Problem statement ::
All lines in which the word "from" occurs are to be extracted.

[Start]

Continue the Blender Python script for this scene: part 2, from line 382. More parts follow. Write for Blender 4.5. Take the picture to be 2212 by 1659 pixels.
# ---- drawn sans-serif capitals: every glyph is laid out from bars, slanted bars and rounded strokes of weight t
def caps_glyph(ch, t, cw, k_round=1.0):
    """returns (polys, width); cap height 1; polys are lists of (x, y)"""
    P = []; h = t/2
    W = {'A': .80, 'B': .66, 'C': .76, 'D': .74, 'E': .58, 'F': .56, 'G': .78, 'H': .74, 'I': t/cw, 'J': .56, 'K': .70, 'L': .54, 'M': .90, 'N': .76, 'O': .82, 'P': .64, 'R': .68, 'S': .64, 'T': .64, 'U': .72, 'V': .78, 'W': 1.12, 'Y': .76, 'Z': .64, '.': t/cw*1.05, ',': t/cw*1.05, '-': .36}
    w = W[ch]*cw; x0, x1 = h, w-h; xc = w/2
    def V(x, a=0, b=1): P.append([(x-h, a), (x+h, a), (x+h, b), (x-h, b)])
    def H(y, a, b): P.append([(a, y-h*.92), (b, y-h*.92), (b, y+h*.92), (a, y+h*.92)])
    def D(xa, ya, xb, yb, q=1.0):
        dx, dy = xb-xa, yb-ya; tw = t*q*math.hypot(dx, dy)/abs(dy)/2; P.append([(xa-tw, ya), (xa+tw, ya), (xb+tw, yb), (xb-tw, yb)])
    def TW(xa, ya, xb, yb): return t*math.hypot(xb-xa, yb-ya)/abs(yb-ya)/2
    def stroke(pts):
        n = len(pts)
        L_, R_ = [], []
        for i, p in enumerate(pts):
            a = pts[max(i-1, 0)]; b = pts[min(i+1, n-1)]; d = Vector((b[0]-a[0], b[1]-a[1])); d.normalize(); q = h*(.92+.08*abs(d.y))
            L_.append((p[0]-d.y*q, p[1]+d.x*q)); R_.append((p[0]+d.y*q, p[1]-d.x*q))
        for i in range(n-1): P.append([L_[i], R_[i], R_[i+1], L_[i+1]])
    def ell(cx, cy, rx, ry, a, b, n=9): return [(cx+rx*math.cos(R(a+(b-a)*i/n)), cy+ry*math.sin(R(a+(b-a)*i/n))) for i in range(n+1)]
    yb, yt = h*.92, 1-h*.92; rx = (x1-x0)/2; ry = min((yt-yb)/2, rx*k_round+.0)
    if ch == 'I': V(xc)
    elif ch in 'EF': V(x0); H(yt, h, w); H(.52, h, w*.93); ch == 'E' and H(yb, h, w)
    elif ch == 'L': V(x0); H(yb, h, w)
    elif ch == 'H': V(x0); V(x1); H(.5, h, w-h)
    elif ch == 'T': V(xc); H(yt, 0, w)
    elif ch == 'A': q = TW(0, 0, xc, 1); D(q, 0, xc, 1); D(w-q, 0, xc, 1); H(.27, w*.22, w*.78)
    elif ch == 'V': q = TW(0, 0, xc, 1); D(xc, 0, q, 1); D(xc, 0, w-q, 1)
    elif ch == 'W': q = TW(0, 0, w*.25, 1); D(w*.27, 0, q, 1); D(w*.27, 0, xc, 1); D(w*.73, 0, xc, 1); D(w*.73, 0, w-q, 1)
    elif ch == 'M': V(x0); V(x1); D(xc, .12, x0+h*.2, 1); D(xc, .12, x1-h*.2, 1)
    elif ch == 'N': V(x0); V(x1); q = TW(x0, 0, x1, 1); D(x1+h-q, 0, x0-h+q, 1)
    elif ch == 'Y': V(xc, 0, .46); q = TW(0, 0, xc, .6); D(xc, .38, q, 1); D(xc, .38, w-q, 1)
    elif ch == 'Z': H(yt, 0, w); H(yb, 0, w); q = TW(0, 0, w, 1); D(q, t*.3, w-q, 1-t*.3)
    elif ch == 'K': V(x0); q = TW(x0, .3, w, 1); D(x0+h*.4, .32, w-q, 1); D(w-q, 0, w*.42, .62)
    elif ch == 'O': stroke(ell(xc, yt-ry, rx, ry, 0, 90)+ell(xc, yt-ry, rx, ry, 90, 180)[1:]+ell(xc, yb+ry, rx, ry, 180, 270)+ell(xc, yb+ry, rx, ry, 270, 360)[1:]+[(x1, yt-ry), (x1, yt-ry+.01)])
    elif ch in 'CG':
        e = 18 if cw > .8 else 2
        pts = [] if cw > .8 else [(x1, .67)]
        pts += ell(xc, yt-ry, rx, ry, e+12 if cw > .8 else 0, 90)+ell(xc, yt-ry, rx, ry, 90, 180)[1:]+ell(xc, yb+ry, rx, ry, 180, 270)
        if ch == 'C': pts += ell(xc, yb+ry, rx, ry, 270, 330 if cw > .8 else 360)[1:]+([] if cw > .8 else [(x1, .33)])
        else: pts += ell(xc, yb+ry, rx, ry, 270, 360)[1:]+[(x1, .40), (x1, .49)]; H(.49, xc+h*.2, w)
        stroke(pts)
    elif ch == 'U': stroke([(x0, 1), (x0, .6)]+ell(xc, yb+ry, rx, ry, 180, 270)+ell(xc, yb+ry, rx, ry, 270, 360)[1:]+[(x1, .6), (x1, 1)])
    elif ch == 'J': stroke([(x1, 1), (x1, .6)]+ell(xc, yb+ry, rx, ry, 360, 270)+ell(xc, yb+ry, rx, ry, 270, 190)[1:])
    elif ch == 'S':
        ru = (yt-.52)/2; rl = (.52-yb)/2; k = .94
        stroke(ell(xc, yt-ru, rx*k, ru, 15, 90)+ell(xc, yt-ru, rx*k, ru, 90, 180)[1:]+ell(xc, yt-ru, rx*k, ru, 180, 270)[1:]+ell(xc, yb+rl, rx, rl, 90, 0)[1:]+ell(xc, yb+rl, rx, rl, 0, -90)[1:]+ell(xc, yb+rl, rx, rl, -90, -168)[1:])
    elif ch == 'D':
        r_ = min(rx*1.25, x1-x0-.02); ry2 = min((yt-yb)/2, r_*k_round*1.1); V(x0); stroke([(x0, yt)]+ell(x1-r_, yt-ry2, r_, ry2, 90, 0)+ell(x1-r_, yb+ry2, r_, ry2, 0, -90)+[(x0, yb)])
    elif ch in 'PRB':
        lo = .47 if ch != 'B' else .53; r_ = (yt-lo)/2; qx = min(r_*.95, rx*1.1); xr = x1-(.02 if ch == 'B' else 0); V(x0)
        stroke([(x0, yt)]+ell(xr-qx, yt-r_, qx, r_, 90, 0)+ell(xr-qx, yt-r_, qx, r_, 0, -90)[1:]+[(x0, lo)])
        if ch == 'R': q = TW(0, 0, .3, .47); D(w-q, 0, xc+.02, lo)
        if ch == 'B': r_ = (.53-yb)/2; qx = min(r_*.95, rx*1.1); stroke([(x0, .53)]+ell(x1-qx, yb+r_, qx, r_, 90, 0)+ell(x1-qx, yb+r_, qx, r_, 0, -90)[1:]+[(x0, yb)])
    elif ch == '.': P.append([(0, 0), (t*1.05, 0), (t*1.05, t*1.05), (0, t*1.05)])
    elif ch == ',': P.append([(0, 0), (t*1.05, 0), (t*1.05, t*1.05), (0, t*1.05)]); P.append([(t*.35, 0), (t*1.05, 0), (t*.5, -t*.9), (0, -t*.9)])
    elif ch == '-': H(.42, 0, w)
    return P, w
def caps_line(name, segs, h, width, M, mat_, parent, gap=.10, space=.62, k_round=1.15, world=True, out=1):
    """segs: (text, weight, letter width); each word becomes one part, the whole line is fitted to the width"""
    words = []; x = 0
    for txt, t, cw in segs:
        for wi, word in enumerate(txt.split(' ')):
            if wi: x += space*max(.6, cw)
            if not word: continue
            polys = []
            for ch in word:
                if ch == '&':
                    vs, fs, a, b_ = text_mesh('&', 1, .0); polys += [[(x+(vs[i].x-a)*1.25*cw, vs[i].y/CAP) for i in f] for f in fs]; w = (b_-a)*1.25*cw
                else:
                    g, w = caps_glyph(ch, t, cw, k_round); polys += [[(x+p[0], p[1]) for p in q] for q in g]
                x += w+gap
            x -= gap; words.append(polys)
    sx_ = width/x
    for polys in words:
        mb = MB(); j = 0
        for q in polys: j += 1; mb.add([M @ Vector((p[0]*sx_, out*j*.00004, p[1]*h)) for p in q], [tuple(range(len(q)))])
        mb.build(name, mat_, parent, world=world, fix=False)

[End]

Solution to this task ::
Continue the Blender Python script for this scene: part 2, from line 382. More parts follow. Write for Blender 4.5. Take the picture to be 2212 by 1659 pixels.
# ---- drawn sans-serif capitals: every glyph is laid out from bars, slanted bars and rounded strokes of weight t